Review: Drayton's main point is to show the inter-relatedness of imperial control over nature and people. Natural sciences and political economy became related. That is, an understanding of nature's laws would help improve the administration of people and things/environment. Botany facilitated improvement ["a commitment to the reform of the world as a whole" p. 104], and improvement by the state justified empire.

He seeks to show this by concentration on Kew as a place where science and expansion converged (even while sitting at the very heart of the center. "What matters is Kew as an agent and product of modern history, as a space in which ideas about nature, economy, and legitimate authority interacted with concrete policies over Imperial Britain's nineteenth century." p. xvii. "From the 1780s onwards, however, it became a de facto national collection, to which seeds and bulbs were sent from every part of the world. More strikingly, Kew became a source of plants, and of gardeners, sent outwards to Britain's overseas dominions." p. 108.

He offers this summary: "Botanical knowledge, linked to the global transit of exotic commodities, had come to symbolize an imperium both rational and divine." p. 25.

"Systems of classification, as much as sextants and chronometers, allowed Europeans to perceive themselves as the magistrates of Providence, equipped by their knowledge of its laws with responsibilities over all of creation." p. 45. This knowledge justified their dominion. "British 'improvers' moved, at home and abroad, in the faith that they ultimately knew better than those on the ground. Their confidence depended, in part, on the assumption that they possessed a more profound understanding of how Nature worked." p. 90.

Drayton wants to upset the idea of imperialism being simply the center imposing itself on the periphery, rather: "Over all, we should begin to conceive of European 'expansion' as the colonization of Europe by extra-European interests." p. xviii The periphery changed the culture at the center: "Tropical nature [and its defiance of categories framed by the likes of Linnaeus] had again overthrown a system too provincial in its dependence on Europe..." p. 19.

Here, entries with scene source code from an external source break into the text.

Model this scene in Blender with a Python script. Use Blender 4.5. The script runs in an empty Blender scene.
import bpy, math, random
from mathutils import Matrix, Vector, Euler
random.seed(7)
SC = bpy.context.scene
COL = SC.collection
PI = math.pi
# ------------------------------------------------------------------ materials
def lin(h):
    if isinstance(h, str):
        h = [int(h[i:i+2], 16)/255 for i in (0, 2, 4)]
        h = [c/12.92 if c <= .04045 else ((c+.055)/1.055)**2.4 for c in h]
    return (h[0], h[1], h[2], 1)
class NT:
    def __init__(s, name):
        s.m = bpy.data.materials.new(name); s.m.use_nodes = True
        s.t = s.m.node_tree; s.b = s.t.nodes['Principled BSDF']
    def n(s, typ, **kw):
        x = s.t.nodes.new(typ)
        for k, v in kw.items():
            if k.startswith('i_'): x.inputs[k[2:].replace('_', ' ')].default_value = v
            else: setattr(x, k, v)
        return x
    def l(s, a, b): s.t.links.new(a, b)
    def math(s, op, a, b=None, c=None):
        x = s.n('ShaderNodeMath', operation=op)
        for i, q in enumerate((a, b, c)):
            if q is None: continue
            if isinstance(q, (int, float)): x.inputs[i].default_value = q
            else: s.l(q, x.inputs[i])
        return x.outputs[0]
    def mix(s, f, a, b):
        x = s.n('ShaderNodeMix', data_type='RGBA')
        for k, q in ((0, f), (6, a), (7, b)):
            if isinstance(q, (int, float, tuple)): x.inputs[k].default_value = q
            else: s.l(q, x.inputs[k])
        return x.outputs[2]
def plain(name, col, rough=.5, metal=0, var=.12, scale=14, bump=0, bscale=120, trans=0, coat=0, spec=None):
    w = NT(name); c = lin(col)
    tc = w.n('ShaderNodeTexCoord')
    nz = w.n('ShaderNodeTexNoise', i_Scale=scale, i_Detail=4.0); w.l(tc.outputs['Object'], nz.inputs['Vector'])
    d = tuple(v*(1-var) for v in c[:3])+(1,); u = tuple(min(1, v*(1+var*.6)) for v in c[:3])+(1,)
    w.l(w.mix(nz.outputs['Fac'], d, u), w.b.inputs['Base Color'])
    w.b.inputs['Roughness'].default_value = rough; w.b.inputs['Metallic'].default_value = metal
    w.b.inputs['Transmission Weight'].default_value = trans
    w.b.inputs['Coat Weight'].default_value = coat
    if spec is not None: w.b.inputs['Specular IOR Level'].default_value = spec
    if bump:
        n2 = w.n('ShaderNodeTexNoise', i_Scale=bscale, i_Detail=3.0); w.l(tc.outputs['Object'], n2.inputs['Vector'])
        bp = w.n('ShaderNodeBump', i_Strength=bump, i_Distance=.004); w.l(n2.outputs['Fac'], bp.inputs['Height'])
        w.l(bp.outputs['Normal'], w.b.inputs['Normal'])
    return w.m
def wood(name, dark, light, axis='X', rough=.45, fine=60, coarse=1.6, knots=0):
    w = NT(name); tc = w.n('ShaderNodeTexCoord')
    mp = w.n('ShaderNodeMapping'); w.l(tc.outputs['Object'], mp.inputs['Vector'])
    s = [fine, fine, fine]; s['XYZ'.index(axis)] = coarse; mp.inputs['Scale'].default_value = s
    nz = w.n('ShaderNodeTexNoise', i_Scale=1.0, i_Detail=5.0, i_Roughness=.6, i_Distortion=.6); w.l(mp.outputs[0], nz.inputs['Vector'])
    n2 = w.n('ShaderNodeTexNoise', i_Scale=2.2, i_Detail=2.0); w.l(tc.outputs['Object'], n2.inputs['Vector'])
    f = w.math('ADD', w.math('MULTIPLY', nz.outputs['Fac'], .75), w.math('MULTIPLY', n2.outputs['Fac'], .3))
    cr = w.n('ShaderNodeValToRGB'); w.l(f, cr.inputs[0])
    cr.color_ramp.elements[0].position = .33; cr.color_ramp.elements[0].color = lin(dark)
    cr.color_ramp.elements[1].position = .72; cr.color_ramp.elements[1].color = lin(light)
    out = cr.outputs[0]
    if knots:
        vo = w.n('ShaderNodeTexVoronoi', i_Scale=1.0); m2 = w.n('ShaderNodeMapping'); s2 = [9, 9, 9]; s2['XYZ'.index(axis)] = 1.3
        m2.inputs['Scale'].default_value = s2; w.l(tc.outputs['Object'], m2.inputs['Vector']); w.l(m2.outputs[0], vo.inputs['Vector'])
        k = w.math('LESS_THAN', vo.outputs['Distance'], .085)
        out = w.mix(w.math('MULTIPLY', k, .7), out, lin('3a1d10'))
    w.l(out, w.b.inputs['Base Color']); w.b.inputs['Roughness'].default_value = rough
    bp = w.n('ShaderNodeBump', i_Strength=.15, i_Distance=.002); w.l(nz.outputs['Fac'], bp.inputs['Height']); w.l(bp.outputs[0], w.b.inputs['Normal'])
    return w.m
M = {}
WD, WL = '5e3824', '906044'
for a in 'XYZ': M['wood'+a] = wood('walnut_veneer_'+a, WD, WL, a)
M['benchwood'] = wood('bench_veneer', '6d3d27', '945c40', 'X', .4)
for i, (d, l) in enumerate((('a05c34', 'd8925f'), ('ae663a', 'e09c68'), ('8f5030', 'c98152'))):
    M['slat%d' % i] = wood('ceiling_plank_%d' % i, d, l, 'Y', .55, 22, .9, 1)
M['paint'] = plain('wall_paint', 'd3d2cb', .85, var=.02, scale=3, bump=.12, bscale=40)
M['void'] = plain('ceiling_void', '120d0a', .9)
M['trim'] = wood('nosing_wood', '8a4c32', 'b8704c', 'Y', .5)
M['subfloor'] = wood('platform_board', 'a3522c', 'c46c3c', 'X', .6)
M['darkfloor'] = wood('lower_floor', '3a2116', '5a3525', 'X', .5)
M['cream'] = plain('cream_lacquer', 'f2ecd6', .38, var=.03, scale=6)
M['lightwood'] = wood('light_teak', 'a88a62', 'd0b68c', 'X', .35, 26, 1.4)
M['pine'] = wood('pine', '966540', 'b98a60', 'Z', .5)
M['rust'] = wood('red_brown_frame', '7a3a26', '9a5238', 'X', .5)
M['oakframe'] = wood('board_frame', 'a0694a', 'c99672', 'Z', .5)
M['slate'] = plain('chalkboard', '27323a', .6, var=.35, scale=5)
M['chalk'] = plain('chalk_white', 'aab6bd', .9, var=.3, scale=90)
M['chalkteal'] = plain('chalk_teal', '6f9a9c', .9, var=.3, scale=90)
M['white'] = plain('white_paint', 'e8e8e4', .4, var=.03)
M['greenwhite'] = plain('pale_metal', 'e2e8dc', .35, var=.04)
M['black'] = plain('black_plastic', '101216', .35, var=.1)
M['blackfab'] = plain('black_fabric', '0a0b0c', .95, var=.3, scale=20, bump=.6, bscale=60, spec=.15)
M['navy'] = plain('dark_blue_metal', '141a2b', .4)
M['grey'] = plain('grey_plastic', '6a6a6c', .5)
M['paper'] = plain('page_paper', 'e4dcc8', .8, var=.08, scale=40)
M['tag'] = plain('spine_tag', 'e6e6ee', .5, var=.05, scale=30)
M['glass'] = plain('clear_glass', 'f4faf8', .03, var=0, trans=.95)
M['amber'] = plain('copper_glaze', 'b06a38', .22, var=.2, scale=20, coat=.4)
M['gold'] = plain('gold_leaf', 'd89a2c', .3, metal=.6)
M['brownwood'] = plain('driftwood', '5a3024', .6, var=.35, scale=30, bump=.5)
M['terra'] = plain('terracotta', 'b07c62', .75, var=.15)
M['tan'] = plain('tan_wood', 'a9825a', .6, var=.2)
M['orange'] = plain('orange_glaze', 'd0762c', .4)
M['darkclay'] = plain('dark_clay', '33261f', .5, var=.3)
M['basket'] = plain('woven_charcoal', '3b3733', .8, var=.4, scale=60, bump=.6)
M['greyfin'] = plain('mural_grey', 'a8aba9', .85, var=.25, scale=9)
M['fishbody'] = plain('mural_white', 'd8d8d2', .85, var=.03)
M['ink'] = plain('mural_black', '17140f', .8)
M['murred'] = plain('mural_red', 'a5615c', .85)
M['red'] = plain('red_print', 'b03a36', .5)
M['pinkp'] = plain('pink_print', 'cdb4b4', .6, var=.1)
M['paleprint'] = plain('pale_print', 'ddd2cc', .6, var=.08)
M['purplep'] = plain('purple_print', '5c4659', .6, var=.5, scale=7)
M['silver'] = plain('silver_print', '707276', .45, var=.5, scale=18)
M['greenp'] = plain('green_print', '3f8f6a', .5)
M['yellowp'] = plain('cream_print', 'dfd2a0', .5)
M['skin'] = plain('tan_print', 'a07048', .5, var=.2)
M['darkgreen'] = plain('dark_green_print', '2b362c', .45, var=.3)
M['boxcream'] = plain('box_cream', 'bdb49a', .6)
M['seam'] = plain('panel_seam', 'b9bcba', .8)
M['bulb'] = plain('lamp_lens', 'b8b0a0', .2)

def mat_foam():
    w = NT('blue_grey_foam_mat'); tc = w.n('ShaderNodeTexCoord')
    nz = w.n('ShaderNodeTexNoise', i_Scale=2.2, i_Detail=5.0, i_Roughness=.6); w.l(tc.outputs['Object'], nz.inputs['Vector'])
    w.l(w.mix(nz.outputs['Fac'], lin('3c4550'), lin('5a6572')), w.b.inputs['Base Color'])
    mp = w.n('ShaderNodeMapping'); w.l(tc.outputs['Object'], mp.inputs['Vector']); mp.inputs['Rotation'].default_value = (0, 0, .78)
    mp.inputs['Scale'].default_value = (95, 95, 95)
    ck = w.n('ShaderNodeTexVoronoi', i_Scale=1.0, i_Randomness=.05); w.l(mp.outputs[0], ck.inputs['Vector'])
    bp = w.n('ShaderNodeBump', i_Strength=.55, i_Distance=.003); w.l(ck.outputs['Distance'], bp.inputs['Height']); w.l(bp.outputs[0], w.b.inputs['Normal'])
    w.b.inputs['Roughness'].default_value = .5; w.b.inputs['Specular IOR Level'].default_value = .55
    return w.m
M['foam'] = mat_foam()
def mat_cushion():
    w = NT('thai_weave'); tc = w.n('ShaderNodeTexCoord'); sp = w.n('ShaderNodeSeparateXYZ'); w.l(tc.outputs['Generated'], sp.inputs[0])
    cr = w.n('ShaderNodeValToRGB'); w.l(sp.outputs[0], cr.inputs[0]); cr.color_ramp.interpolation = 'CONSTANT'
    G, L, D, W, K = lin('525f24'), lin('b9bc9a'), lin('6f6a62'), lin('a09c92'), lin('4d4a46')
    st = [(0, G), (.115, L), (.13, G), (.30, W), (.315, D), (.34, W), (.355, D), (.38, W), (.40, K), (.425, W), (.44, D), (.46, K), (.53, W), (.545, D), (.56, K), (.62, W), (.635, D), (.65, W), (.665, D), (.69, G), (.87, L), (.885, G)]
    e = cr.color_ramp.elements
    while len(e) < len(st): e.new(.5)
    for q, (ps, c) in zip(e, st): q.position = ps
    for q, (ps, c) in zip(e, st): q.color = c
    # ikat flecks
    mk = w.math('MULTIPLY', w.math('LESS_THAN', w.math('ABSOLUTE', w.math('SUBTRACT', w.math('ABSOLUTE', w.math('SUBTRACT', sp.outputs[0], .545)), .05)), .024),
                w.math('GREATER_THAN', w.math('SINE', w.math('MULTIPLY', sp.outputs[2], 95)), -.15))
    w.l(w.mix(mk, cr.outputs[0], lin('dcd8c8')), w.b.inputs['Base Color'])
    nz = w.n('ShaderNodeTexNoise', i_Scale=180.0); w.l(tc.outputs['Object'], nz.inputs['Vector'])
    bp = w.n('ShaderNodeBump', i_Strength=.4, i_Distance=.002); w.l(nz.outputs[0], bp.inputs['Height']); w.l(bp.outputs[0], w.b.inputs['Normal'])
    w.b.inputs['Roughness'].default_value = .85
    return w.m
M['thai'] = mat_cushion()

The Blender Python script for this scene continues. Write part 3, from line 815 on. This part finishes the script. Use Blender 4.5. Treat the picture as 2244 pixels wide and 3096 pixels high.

Having superior knowledge justified exploitation of foreign lands despite natives, but it also justified conserving resources despite native demands when it suited the empire. These points are Drayton's most interesting for me (I could have used a lot more thinking about this-perhaps at the expense of stuff on personal politics in and around Kew).

Drayton insists botany pave the way for empire in a number of ways: knowledge and expertise lent legitimacy to foreign intervention (the enlightened know best), botanists themselves were local agents of empire, and knowledge allowed for redistribution of plants for profit in the center and around the imperial periphery.

Rating: 5 stars
Summary: A brilliant history book
Review: This is one of the most exciting books I have ever read. It connects so many different strands of intellectual history, British history, and world history into one elegantly organized story which works over four centuries. It is packed with original arguments and suggestions-- almost too many, at times it is difficult to keep track of all the arguments that are in play at the same time. Drayton has a gift for keeping lots of balls in the air. It is the kind of book which leaves you feeling smarter in a dozen kinds of ways. I thought the conclusion was pretty prophetic about the world of 9-11.

Rating: 5 stars
Summary: A brilliant history book
Review: This is one of the most exciting books I have ever read. It connects so many different strands of intellectual history, British history, and world history into one elegantly organized story which works over four centuries. It is packed with original arguments and suggestions-- almost too many, at times it is difficult to keep track of all the arguments that are in play at the same time. Drayton has a gift for keeping lots of balls in the air. It is the kind of book which leaves you feeling smarter in a dozen kinds of ways. I thought the conclusion was pretty prophetic about the world of 9-11.

Rating: 5 stars
Summary: Richard Drayton's Thrilling Read
Review: Well, let's hope this is the first of many magisterial tomes from the pen of one of the brightest new stars of academe. Richard Drayton, a man who combines the wit of Mark Twain with the intellectual force of Aristotle, has produced a thrilling read that - like the writing of the great Alan Titchmarsh - reshapes the landscape of imperial history. Tremendous vistas. Striking and unexpected historical contrasts. I recommend it strongly.